### Work to do
Search the material for "objects" and show all lines that contain it.

### Data excerpt

————

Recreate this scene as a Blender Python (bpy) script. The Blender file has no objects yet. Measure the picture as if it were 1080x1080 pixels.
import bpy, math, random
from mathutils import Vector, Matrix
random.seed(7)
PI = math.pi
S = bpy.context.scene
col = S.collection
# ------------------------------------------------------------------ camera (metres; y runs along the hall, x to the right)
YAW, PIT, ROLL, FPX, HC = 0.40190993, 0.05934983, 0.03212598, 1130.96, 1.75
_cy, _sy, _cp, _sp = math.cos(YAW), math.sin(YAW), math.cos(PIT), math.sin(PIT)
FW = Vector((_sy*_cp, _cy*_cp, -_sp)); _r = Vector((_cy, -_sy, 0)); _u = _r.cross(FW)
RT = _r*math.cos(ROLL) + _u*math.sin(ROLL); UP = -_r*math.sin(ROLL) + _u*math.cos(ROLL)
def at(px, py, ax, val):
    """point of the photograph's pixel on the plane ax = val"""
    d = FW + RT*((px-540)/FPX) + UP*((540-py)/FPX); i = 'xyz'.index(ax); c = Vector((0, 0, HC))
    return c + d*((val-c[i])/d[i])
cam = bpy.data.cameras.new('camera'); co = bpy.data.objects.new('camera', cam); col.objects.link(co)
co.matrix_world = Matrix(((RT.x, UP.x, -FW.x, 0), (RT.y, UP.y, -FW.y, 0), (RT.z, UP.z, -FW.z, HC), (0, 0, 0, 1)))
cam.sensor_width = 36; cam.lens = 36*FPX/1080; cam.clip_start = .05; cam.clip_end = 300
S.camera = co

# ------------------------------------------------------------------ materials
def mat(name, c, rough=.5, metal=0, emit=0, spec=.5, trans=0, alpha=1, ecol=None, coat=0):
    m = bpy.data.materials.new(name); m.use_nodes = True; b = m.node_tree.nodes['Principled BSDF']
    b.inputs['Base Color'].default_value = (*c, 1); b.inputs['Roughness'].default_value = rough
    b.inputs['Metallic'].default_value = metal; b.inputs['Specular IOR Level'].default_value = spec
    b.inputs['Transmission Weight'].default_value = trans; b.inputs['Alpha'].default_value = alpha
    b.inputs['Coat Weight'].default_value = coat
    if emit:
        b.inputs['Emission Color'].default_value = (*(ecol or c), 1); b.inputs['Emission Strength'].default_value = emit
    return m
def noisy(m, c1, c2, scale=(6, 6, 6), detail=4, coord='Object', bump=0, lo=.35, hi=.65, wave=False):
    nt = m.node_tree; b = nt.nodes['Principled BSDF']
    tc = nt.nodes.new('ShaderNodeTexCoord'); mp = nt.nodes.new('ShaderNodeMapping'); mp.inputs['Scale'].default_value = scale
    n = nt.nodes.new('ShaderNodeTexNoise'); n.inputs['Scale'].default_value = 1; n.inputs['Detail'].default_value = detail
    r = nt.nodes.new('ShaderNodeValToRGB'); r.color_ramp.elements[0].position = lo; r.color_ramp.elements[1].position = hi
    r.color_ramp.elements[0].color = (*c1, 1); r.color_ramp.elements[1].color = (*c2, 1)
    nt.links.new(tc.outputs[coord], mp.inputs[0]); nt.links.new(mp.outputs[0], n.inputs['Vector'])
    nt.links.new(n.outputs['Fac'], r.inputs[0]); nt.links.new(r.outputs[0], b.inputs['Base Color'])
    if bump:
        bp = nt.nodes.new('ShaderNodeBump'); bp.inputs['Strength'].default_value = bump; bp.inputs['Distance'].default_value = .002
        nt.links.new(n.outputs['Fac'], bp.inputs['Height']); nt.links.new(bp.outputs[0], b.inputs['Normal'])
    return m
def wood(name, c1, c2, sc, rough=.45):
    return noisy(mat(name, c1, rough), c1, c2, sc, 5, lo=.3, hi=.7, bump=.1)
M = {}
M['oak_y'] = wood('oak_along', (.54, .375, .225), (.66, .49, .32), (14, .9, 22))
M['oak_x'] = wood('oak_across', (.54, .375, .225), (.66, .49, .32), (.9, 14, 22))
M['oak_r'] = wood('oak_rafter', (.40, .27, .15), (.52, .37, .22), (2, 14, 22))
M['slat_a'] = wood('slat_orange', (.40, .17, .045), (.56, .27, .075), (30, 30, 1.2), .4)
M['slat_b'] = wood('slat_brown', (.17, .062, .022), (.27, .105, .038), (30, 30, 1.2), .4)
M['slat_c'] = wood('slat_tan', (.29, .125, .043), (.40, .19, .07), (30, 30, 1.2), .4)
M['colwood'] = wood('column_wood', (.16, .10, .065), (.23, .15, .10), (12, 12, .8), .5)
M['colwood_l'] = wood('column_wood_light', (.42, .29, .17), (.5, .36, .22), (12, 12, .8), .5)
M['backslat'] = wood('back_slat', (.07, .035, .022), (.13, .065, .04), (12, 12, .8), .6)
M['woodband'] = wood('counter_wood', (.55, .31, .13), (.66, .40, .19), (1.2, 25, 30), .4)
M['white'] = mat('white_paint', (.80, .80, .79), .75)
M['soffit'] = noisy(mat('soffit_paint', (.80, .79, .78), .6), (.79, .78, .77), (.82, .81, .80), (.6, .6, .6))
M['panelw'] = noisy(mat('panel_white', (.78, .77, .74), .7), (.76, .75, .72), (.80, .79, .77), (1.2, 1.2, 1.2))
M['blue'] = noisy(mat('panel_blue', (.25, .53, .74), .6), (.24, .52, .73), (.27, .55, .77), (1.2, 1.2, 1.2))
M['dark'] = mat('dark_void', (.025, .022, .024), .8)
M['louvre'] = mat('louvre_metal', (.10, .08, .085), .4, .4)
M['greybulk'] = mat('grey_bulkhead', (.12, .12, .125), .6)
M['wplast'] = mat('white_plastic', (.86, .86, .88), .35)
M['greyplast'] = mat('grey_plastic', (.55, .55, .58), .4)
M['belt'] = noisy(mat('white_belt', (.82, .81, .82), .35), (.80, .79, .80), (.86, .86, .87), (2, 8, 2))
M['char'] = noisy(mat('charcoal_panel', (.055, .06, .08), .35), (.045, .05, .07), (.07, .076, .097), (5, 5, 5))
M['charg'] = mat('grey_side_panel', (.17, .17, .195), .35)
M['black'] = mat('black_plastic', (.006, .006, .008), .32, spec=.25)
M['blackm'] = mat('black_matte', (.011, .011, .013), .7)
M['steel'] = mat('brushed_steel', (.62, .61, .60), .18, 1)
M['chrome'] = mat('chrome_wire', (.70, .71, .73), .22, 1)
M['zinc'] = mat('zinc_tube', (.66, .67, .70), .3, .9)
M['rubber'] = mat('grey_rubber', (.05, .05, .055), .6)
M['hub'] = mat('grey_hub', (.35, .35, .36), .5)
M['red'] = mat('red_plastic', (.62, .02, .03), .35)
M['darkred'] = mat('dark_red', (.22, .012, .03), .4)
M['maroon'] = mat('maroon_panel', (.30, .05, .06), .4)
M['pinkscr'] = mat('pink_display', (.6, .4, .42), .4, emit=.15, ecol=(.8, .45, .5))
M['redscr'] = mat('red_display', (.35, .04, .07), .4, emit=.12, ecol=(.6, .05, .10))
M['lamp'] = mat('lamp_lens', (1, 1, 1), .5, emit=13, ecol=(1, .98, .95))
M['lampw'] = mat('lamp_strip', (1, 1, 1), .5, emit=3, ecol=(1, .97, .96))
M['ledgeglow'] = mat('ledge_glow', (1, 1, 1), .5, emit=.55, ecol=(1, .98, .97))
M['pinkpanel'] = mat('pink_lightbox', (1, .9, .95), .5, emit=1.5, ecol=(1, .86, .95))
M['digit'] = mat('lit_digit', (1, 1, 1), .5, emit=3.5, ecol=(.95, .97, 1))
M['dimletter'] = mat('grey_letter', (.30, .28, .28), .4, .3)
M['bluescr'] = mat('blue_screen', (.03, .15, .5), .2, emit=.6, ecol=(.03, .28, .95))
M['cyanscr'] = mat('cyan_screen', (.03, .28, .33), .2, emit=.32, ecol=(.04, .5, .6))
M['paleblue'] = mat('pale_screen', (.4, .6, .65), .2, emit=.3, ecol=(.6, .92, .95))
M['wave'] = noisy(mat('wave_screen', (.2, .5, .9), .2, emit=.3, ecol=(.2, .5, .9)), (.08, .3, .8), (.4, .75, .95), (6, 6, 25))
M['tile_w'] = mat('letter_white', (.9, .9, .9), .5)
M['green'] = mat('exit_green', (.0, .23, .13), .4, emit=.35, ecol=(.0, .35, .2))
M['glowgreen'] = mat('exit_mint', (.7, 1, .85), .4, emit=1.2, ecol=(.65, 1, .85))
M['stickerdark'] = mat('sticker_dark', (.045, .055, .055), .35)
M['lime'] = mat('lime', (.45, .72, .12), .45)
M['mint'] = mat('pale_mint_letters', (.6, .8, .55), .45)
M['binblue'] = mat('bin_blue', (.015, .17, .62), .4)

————

### Response
Recreate this scene as a Blender Python (bpy) script. The Blender file has no objects yet. Measure the picture as if it were 1080x1080 pixels.
cam = bpy.data.cameras.new('camera'); co = bpy.data.objects.new('camera', cam); col.objects.link(co)